The exercise: Your task is to give the listing below back word for word, pictures excluded.
— Begin Supplied material —
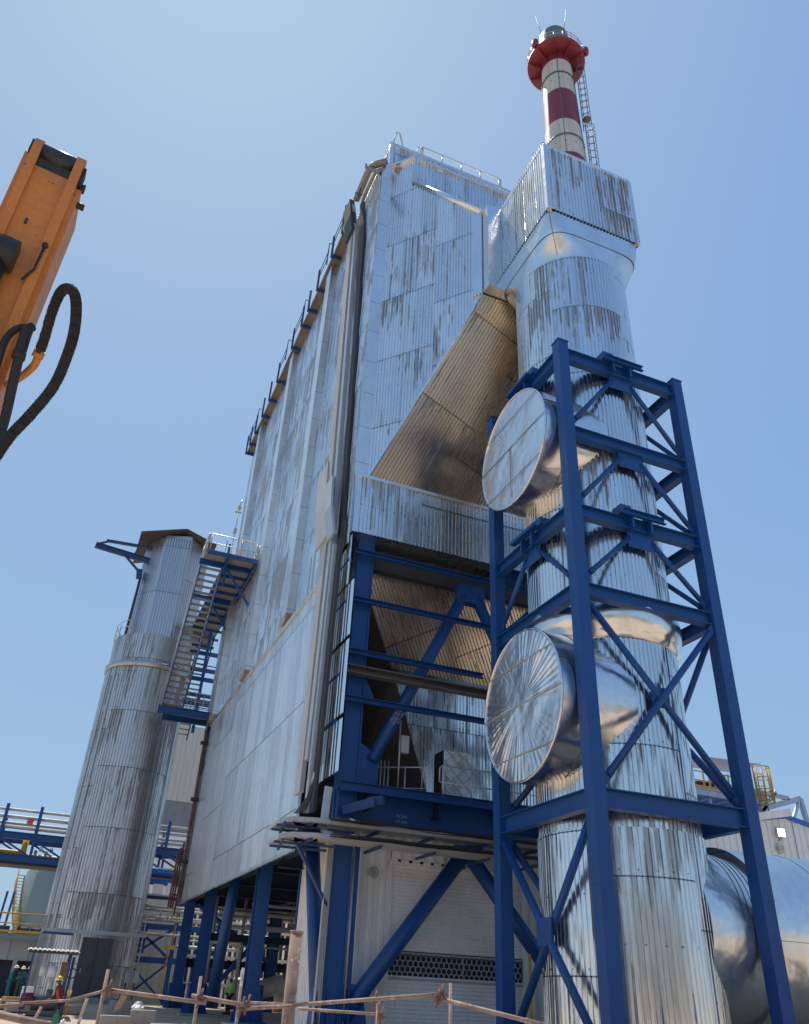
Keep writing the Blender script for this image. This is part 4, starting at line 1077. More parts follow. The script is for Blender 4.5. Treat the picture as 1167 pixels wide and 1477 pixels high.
# ================================================================ pipe bridge on the left, running behind the silo
br = thing('pipe_bridge', (2, 66, 0), 'blue truss pipe bridge with grey pipes and a yellow pipe crossing behind the silo', 'pipe bridge')
def _(b):
    for y in (66, 68.4):
        b.ibeam((-14, y, 10.3), (12, y, 10.3), .3, .45, .04, .03); b.ibeam((-14, y, 8.85), (12, y, 8.85), .3, .45, .04, .03)
        for i in range(11):
            x = -12.6+2.28*i; b.bar((x, y, 8.9), (x, y, 10.2), .16, .2); b.bar((x, y, 10.1), (x+2.28, y, 9.0), .12, .12)
    for i in range(11):
        x = -12.6+2.28*i; b.bar((x, 66, 8.7), (x, 68.4, 8.7), .16, .3); b.bar((x, 66, 10.3), (x, 68.4, 10.3), .14, .2)
part('truss', 'blue', br, _)
for i in range(11):
    x = -12.6+2.28*i
    part('post', 'blue', br, lambda b: (b.bar((x, 66, 10.4), (x, 66, 12.35), .22, .26), b.bar((x, 68.4, 10.4), (x, 68.4, 12.0), .2, .2)))
for z, r, y in ((12.0, .10, 66.15), (11.55, .13, 66.3), (11.25, .10, 67.2), (10.85, .12, 66.2)):
    part('pipe', 'galv_dull', br, lambda b: b.tube(((-14, y, z), (12, y, z)), r, 8))
part('gas_pipe', 'yellow', br, lambda b: (b.tube(((-14, 66.8, 9.25), (-2.1, 66.8, 9.25), (-1.9, 66.8, 9.3)), .22, 10), b.tube(((-1.7, 66.6, 10.2), (-1.7, 66.6, 9.15), (-1.3, 66.6, 9.05), (.6, 66.6, 9.05), (12, 66.6, 9.05)), .22, 10)))
part('deck', 'dark', br, lambda b: b.box((-14, 66.1, 8.45), (12, 68.3, 8.6)))
part('sign_plate', 'sign', br, lambda b: b.box((-1.98, 65.78, 11.05), (-1.56, 65.84, 11.5)))
pieces('valve', 'galv', br, lambda b: [b.cyl((x, 66.4, 9.35+.2*(i % 2)), (x, 66.7, 9.5+.2*(i % 2)), .12, n=8) for i, x in enumerate((-.9, -.6, -.2, .1))])
for x in (-12, -7.5, 11.2):
    pieces('leg', 'blue', br, lambda b: (b.bar((x, 66.2, .6), (x, 66.2, 8.7), .3, .3), b.bar((x, 68.2, .6), (x, 68.2, 8.7), .3, .3)))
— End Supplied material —
Completed task:
Keep writing the Blender script for this image. This is part 4, starting at line 1077. More parts follow. The script is for Blender 4.5. Treat the picture as 1167 pixels wide and 1477 pixels high.
# ================================================================ pipe bridge on the left, running behind the silo
br = thing('pipe_bridge', (2, 66, 0), 'blue truss pipe bridge with grey pipes and a yellow pipe crossing behind the silo', 'pipe bridge')
def _(b):
    for y in (66, 68.4):
        b.ibeam((-14, y, 10.3), (12, y, 10.3), .3, .45, .04, .03); b.ibeam((-14, y, 8.85), (12, y, 8.85), .3, .45, .04, .03)
        for i in range(11):
            x = -12.6+2.28*i; b.bar((x, y, 8.9), (x, y, 10.2), .16, .2); b.bar((x, y, 10.1), (x+2.28, y, 9.0), .12, .12)
    for i in range(11):
        x = -12.6+2.28*i; b.bar((x, 66, 8.7), (x, 68.4, 8.7), .16, .3); b.bar((x, 66, 10.3), (x, 68.4, 10.3), .14, .2)
part('truss', 'blue', br, _)
for i in range(11):
    x = -12.6+2.28*i
    part('post', 'blue', br, lambda b: (b.bar((x, 66, 10.4), (x, 66, 12.35), .22, .26), b.bar((x, 68.4, 10.4), (x, 68.4, 12.0), .2, .2)))
for z, r, y in ((12.0, .10, 66.15), (11.55, .13, 66.3), (11.25, .10, 67.2), (10.85, .12, 66.2)):
    part('pipe', 'galv_dull', br, lambda b: b.tube(((-14, y, z), (12, y, z)), r, 8))
part('gas_pipe', 'yellow', br, lambda b: (b.tube(((-14, 66.8, 9.25), (-2.1, 66.8, 9.25), (-1.9, 66.8, 9.3)), .22, 10), b.tube(((-1.7, 66.6, 10.2), (-1.7, 66.6, 9.15), (-1.3, 66.6, 9.05), (.6, 66.6, 9.05), (12, 66.6, 9.05)), .22, 10)))
part('deck', 'dark', br, lambda b: b.box((-14, 66.1, 8.45), (12, 68.3, 8.6)))
part('sign_plate', 'sign', br, lambda b: b.box((-1.98, 65.78, 11.05), (-1.56, 65.84, 11.5)))
pieces('valve', 'galv', br, lambda b: [b.cyl((x, 66.4, 9.35+.2*(i % 2)), (x, 66.7, 9.5+.2*(i % 2)), .12, n=8) for i, x in enumerate((-.9, -.6, -.2, .1))])
for x in (-12, -7.5, 11.2):
    pieces('leg', 'blue', br, lambda b: (b.bar((x, 66.2, .6), (x, 66.2, 8.7), .3, .3), b.bar((x, 68.2, .6), (x, 68.2, 8.7), .3, .3)))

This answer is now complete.